Task details: Below is some material; set it all down exactly, apart from the pictures.

++++ Data ++++

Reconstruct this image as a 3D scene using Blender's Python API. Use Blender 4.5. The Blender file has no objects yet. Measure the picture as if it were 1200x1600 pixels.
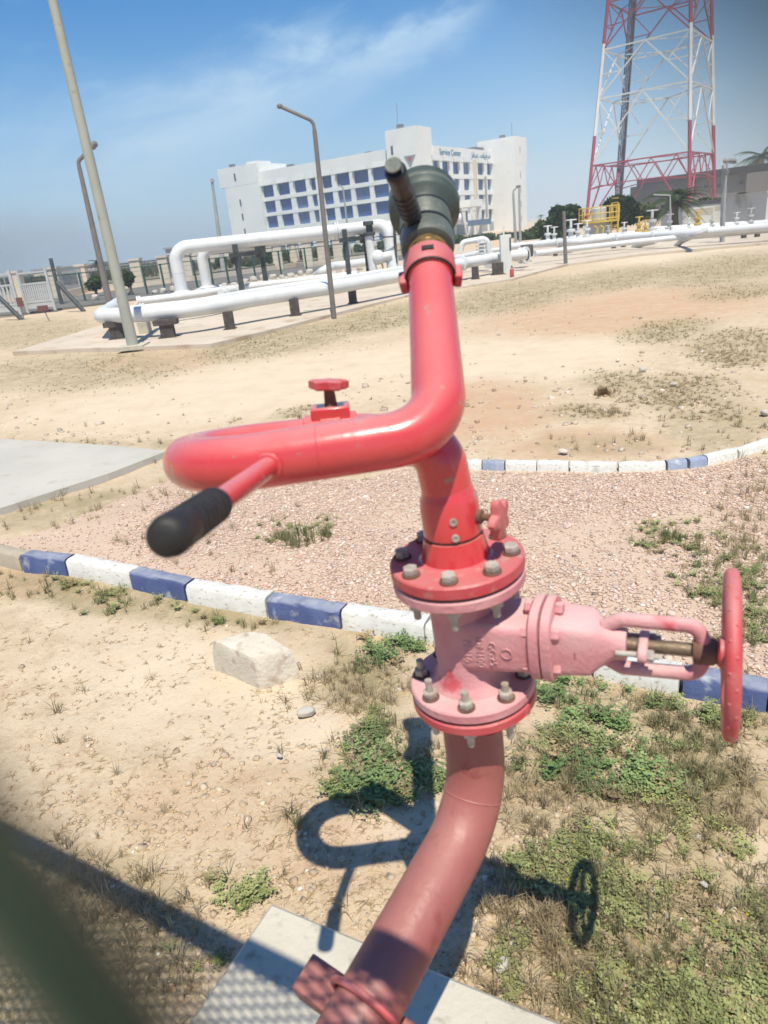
import bpy, math, random
import numpy as np
from mathutils import Vector, Matrix, noise as mnoise
R = math.radians
random.seed(7); RNG = np.random.default_rng(7)
S = bpy.context.scene
COL = S.collection

# ------------------------------------------------------------------ camera
CAM_H, FPX, PITCH, ROLL = 1.8, 1080.0, R(21.8), R(6.0)
cR, sR, cP, sP = math.cos(ROLL), math.sin(ROLL), math.cos(PITCH), math.sin(PITCH)
fwd = Vector((0, cP, -sP)); up0 = Vector((0, sP, cP)); rt0 = Vector((1, 0, 0))
ix = cR*rt0 - sR*up0; iy = sR*rt0 + cR*up0
cam = bpy.data.cameras.new('camera'); camo = bpy.data.objects.new('camera', cam); COL.objects.link(camo)
mw = Matrix.Identity(4)
for i in range(3):
    mw[i][0] = ix[i]; mw[i][1] = iy[i]; mw[i][2] = -fwd[i]
mw[2][3] = CAM_H
camo.matrix_world = mw
cam.sensor_fit = 'VERTICAL'; cam.sensor_height = 36; cam.lens = FPX/1600*36
cam.clip_start = 0.002; cam.clip_end = 9000
cam.dof.use_dof = True; cam.dof.focus_distance = 3.4; cam.dof.aperture_fstop = 24.3/5.2
S.camera = camo

# ------------------------------------------------------------------ world, sun, exposure
SUN_D = Vector((-.045, .45, -1)).normalized()          # travel direction of the light
W = bpy.data.worlds.new('World'); S.world = W; W.use_nodes = True
wn = W.node_tree; wn.nodes.clear()
def wnode(t, **k):
    n = wn.nodes.new(t)
    for a, b in k.items(): setattr(n, a, b)
    return n
wout = wnode('ShaderNodeOutputWorld'); wbg = wnode('ShaderNodeBackground')
sky = wnode('ShaderNodeTexSky', sky_type='NISHITA')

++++

Expected output:
Reconstruct this image as a 3D scene using Blender's Python API. Use Blender 4.5. The Blender file has no objects yet. Measure the picture as if it were 1200x1600 pixels.
import bpy, math, random
import numpy as np
from mathutils import Vector, Matrix, noise as mnoise
R = math.radians
random.seed(7); RNG = np.random.default_rng(7)
S = bpy.context.scene
COL = S.collection

# ------------------------------------------------------------------ camera
CAM_H, FPX, PITCH, ROLL = 1.8, 1080.0, R(21.8), R(6.0)
cR, sR, cP, sP = math.cos(ROLL), math.sin(ROLL), math.cos(PITCH), math.sin(PITCH)
fwd = Vector((0, cP, -sP)); up0 = Vector((0, sP, cP)); rt0 = Vector((1, 0, 0))
ix = cR*rt0 - sR*up0; iy = sR*rt0 + cR*up0
cam = bpy.data.cameras.new('camera'); camo = bpy.data.objects.new('camera', cam); COL.objects.link(camo)
mw = Matrix.Identity(4)
for i in range(3):
    mw[i][0] = ix[i]; mw[i][1] = iy[i]; mw[i][2] = -fwd[i]
mw[2][3] = CAM_H
camo.matrix_world = mw
cam.sensor_fit = 'VERTICAL'; cam.sensor_height = 36; cam.lens = FPX/1600*36
cam.clip_start = 0.002; cam.clip_end = 9000
cam.dof.use_dof = True; cam.dof.focus_distance = 3.4; cam.dof.aperture_fstop = 24.3/5.2
S.camera = camo

# ------------------------------------------------------------------ world, sun, exposure
SUN_D = Vector((-.045, .45, -1)).normalized()          # travel direction of the light
W = bpy.data.worlds.new('World'); S.world = W; W.use_nodes = True
wn = W.node_tree; wn.nodes.clear()
def wnode(t, **k):
    n = wn.nodes.new(t)
    for a, b in k.items(): setattr(n, a, b)
    return n
wout = wnode('ShaderNodeOutputWorld'); wbg = wnode('ShaderNodeBackground')
sky = wnode('ShaderNodeTexSky', sky_type='NISHITA')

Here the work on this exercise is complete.